WHAT YOU WILL DO:
Below is some material; transcribe all of it exactly.
***** DATASET EXTRACT *****
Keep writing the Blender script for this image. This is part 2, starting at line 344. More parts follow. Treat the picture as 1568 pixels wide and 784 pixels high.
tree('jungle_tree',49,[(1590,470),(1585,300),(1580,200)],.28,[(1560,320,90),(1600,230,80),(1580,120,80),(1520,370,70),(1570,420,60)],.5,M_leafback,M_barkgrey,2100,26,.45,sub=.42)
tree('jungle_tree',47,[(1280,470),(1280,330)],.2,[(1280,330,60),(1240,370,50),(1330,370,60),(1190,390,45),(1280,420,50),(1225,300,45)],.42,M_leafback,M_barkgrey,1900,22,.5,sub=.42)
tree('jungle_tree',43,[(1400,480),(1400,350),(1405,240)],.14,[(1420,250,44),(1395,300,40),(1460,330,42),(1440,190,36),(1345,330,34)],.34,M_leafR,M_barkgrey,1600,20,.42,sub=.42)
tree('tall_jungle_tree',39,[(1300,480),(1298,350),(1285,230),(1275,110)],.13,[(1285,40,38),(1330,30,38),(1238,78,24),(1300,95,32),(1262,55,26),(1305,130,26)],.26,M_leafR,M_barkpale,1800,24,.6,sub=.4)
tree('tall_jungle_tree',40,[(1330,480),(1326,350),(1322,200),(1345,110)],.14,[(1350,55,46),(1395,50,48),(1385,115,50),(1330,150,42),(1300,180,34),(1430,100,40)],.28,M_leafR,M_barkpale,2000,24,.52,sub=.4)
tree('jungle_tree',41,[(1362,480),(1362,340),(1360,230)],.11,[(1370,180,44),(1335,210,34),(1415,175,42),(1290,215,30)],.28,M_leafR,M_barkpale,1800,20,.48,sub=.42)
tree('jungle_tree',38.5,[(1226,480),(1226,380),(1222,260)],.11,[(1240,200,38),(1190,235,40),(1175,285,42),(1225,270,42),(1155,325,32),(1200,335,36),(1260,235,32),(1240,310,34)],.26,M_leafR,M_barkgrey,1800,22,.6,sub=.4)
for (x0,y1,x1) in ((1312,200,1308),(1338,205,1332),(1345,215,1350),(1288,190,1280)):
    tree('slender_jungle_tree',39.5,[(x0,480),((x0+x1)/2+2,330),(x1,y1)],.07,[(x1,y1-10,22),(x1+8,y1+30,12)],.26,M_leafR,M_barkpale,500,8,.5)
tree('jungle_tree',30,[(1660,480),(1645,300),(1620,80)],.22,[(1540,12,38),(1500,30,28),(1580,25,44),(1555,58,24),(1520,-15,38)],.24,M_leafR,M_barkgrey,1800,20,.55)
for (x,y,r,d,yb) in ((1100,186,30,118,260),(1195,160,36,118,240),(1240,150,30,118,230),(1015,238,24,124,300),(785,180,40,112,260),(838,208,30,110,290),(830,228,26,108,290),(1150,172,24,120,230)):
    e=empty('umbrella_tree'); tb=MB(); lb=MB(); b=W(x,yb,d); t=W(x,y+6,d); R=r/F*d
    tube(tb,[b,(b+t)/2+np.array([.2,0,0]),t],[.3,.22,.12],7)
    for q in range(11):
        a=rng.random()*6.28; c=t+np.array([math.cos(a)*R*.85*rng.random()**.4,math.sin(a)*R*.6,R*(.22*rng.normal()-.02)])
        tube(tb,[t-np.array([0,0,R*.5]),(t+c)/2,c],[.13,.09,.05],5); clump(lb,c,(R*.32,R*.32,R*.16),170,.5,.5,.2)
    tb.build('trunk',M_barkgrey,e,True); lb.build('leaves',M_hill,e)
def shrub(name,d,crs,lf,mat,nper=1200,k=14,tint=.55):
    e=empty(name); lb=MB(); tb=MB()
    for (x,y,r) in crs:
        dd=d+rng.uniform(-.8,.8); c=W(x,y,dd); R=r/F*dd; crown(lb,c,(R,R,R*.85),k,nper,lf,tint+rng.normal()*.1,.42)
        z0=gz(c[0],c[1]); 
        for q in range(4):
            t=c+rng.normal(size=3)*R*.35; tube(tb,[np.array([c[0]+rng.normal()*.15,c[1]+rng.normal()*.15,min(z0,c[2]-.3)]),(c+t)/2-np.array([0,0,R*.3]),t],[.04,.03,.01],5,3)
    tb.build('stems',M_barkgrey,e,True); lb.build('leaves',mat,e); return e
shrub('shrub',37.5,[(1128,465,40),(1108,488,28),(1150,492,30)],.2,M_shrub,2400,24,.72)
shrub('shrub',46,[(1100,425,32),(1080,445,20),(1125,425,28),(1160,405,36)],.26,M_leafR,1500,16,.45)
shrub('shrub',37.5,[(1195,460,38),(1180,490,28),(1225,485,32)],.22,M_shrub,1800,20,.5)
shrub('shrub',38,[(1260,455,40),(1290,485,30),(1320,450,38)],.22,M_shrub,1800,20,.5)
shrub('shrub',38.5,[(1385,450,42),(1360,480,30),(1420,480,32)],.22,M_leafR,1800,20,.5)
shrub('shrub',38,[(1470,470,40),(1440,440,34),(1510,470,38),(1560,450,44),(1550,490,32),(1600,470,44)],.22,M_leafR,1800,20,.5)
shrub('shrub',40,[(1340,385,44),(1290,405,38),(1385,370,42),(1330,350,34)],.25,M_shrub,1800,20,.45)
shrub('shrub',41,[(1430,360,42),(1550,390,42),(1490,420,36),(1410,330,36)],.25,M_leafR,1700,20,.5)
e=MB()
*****
WRITTEN REPLY:
Keep writing the Blender script for this image. This is part 2, starting at line 344. More parts follow. Treat the picture as 1568 pixels wide and 784 pixels high.
tree('jungle_tree',49,[(1590,470),(1585,300),(1580,200)],.28,[(1560,320,90),(1600,230,80),(1580,120,80),(1520,370,70),(1570,420,60)],.5,M_leafback,M_barkgrey,2100,26,.45,sub=.42)
tree('jungle_tree',47,[(1280,470),(1280,330)],.2,[(1280,330,60),(1240,370,50),(1330,370,60),(1190,390,45),(1280,420,50),(1225,300,45)],.42,M_leafback,M_barkgrey,1900,22,.5,sub=.42)
tree('jungle_tree',43,[(1400,480),(1400,350),(1405,240)],.14,[(1420,250,44),(1395,300,40),(1460,330,42),(1440,190,36),(1345,330,34)],.34,M_leafR,M_barkgrey,1600,20,.42,sub=.42)
tree('tall_jungle_tree',39,[(1300,480),(1298,350),(1285,230),(1275,110)],.13,[(1285,40,38),(1330,30,38),(1238,78,24),(1300,95,32),(1262,55,26),(1305,130,26)],.26,M_leafR,M_barkpale,1800,24,.6,sub=.4)
tree('tall_jungle_tree',40,[(1330,480),(1326,350),(1322,200),(1345,110)],.14,[(1350,55,46),(1395,50,48),(1385,115,50),(1330,150,42),(1300,180,34),(1430,100,40)],.28,M_leafR,M_barkpale,2000,24,.52,sub=.4)
tree('jungle_tree',41,[(1362,480),(1362,340),(1360,230)],.11,[(1370,180,44),(1335,210,34),(1415,175,42),(1290,215,30)],.28,M_leafR,M_barkpale,1800,20,.48,sub=.42)
tree('jungle_tree',38.5,[(1226,480),(1226,380),(1222,260)],.11,[(1240,200,38),(1190,235,40),(1175,285,42),(1225,270,42),(1155,325,32),(1200,335,36),(1260,235,32),(1240,310,34)],.26,M_leafR,M_barkgrey,1800,22,.6,sub=.4)
for (x0,y1,x1) in ((1312,200,1308),(1338,205,1332),(1345,215,1350),(1288,190,1280)):
    tree('slender_jungle_tree',39.5,[(x0,480),((x0+x1)/2+2,330),(x1,y1)],.07,[(x1,y1-10,22),(x1+8,y1+30,12)],.26,M_leafR,M_barkpale,500,8,.5)
tree('jungle_tree',30,[(1660,480),(1645,300),(1620,80)],.22,[(1540,12,38),(1500,30,28),(1580,25,44),(1555,58,24),(1520,-15,38)],.24,M_leafR,M_barkgrey,1800,20,.55)
for (x,y,r,d,yb) in ((1100,186,30,118,260),(1195,160,36,118,240),(1240,150,30,118,230),(1015,238,24,124,300),(785,180,40,112,260),(838,208,30,110,290),(830,228,26,108,290),(1150,172,24,120,230)):
    e=empty('umbrella_tree'); tb=MB(); lb=MB(); b=W(x,yb,d); t=W(x,y+6,d); R=r/F*d
    tube(tb,[b,(b+t)/2+np.array([.2,0,0]),t],[.3,.22,.12],7)
    for q in range(11):
        a=rng.random()*6.28; c=t+np.array([math.cos(a)*R*.85*rng.random()**.4,math.sin(a)*R*.6,R*(.22*rng.normal()-.02)])
        tube(tb,[t-np.array([0,0,R*.5]),(t+c)/2,c],[.13,.09,.05],5); clump(lb,c,(R*.32,R*.32,R*.16),170,.5,.5,.2)
    tb.build('trunk',M_barkgrey,e,True); lb.build('leaves',M_hill,e)
def shrub(name,d,crs,lf,mat,nper=1200,k=14,tint=.55):
    e=empty(name); lb=MB(); tb=MB()
    for (x,y,r) in crs:
        dd=d+rng.uniform(-.8,.8); c=W(x,y,dd); R=r/F*dd; crown(lb,c,(R,R,R*.85),k,nper,lf,tint+rng.normal()*.1,.42)
        z0=gz(c[0],c[1]); 
        for q in range(4):
            t=c+rng.normal(size=3)*R*.35; tube(tb,[np.array([c[0]+rng.normal()*.15,c[1]+rng.normal()*.15,min(z0,c[2]-.3)]),(c+t)/2-np.array([0,0,R*.3]),t],[.04,.03,.01],5,3)
    tb.build('stems',M_barkgrey,e,True); lb.build('leaves',mat,e); return e
shrub('shrub',37.5,[(1128,465,40),(1108,488,28),(1150,492,30)],.2,M_shrub,2400,24,.72)
shrub('shrub',46,[(1100,425,32),(1080,445,20),(1125,425,28),(1160,405,36)],.26,M_leafR,1500,16,.45)
shrub('shrub',37.5,[(1195,460,38),(1180,490,28),(1225,485,32)],.22,M_shrub,1800,20,.5)
shrub('shrub',38,[(1260,455,40),(1290,485,30),(1320,450,38)],.22,M_shrub,1800,20,.5)
shrub('shrub',38.5,[(1385,450,42),(1360,480,30),(1420,480,32)],.22,M_leafR,1800,20,.5)
shrub('shrub',38,[(1470,470,40),(1440,440,34),(1510,470,38),(1560,450,44),(1550,490,32),(1600,470,44)],.22,M_leafR,1800,20,.5)
shrub('shrub',40,[(1340,385,44),(1290,405,38),(1385,370,42),(1330,350,34)],.25,M_shrub,1800,20,.45)
shrub('shrub',41,[(1430,360,42),(1550,390,42),(1490,420,36),(1410,330,36)],.25,M_leafR,1700,20,.5)
e=MB()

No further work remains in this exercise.